Not that any of this is news to Prince Chatri. A film student at the University of Southern California in the 1970s, Chatri comes from a long line of internationally inclined filmmakers: His grandfather assisted American directors Merian C. Cooper and Ernest Schoedsack with the first Thai-Hollywood coproduction, Chang, back in 1927, five years before they completed the original King Kong. Despite his continuing anonymity in most North American film circles, the prince's films have been playing at festivals and in theaters throughout Europe and Asia since the beginning of his 30-year career.
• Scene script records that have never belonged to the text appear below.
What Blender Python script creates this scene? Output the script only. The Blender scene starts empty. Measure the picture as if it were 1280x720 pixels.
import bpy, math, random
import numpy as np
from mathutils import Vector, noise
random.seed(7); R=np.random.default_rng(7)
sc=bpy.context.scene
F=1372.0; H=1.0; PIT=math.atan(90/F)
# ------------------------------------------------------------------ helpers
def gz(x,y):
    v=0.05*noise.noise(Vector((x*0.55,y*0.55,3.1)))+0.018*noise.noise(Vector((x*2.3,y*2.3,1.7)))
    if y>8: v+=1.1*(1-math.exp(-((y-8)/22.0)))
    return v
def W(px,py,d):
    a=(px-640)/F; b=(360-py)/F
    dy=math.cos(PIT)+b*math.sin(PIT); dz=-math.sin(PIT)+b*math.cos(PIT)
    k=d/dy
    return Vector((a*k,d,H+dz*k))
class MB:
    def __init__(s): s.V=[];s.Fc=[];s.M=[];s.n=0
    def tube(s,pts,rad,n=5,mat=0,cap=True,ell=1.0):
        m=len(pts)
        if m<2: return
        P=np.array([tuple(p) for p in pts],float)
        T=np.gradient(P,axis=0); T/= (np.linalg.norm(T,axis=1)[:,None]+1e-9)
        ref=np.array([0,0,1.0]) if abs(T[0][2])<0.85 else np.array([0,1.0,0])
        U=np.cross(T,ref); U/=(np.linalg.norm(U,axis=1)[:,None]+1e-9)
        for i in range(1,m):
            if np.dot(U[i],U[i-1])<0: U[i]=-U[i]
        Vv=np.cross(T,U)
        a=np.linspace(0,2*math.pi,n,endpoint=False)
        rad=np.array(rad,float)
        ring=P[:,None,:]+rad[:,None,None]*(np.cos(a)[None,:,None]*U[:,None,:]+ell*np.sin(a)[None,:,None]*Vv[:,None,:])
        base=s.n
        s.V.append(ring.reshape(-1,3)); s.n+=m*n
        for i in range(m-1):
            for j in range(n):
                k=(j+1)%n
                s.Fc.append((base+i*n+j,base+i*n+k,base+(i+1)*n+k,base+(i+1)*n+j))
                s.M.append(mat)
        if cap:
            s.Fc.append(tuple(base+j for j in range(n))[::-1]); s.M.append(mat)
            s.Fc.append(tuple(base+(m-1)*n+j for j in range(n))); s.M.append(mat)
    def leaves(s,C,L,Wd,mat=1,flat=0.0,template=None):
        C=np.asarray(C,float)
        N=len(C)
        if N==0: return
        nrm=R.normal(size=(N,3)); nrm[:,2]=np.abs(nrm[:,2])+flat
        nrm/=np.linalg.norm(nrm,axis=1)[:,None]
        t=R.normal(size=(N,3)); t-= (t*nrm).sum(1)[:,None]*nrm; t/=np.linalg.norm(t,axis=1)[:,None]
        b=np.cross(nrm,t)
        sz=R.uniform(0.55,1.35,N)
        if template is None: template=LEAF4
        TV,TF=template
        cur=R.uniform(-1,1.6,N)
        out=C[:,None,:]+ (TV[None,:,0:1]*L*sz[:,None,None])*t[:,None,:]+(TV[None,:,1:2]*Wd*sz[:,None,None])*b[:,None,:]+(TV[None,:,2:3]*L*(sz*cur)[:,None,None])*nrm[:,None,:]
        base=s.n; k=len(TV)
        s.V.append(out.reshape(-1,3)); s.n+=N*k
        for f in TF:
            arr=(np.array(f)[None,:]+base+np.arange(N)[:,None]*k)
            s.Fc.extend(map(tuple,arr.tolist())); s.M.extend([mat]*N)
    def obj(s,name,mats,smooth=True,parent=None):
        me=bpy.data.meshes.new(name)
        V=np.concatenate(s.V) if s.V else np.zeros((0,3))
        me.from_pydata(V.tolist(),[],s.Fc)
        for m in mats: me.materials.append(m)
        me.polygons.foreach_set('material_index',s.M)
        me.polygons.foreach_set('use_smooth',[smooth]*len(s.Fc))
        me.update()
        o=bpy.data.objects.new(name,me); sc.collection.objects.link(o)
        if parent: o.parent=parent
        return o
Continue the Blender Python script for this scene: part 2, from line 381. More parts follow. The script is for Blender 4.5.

If international audiences don't embrace Suriyothai's three-hour avalanche of stampeding elephants, Portuguese mercenaries, Thai pop singers and screen stars, and microscopically detailed period fashions and historical intrigue, no one can blame the director for not making every effort to reach out to the rest of the world.

After all, that mixing studio masquerading as a rustic barn where Prince Chatri, his wife (Kamala Setthee, the film's producer), and his daughter (editor Pattamanadda Yukol) are finishing up the Suriyothai sound mix isn't even in Thailand. It's in Napa Valley, California, just up the private dirt road from the sign that reads "Francis Ford Coppola welcomes your visit to Neibaum-Coppola"—the vineyard behind which American Zoetrope's high-tech audio production facility sits quietly nestled amid chickens, goats, and bees. Tonight, upstairs in that barn, Suriyothai will have its first screening anywhere, and just before it does, precisely on cue, a top acquisitions exec from Miramax will be parking her car in the yard.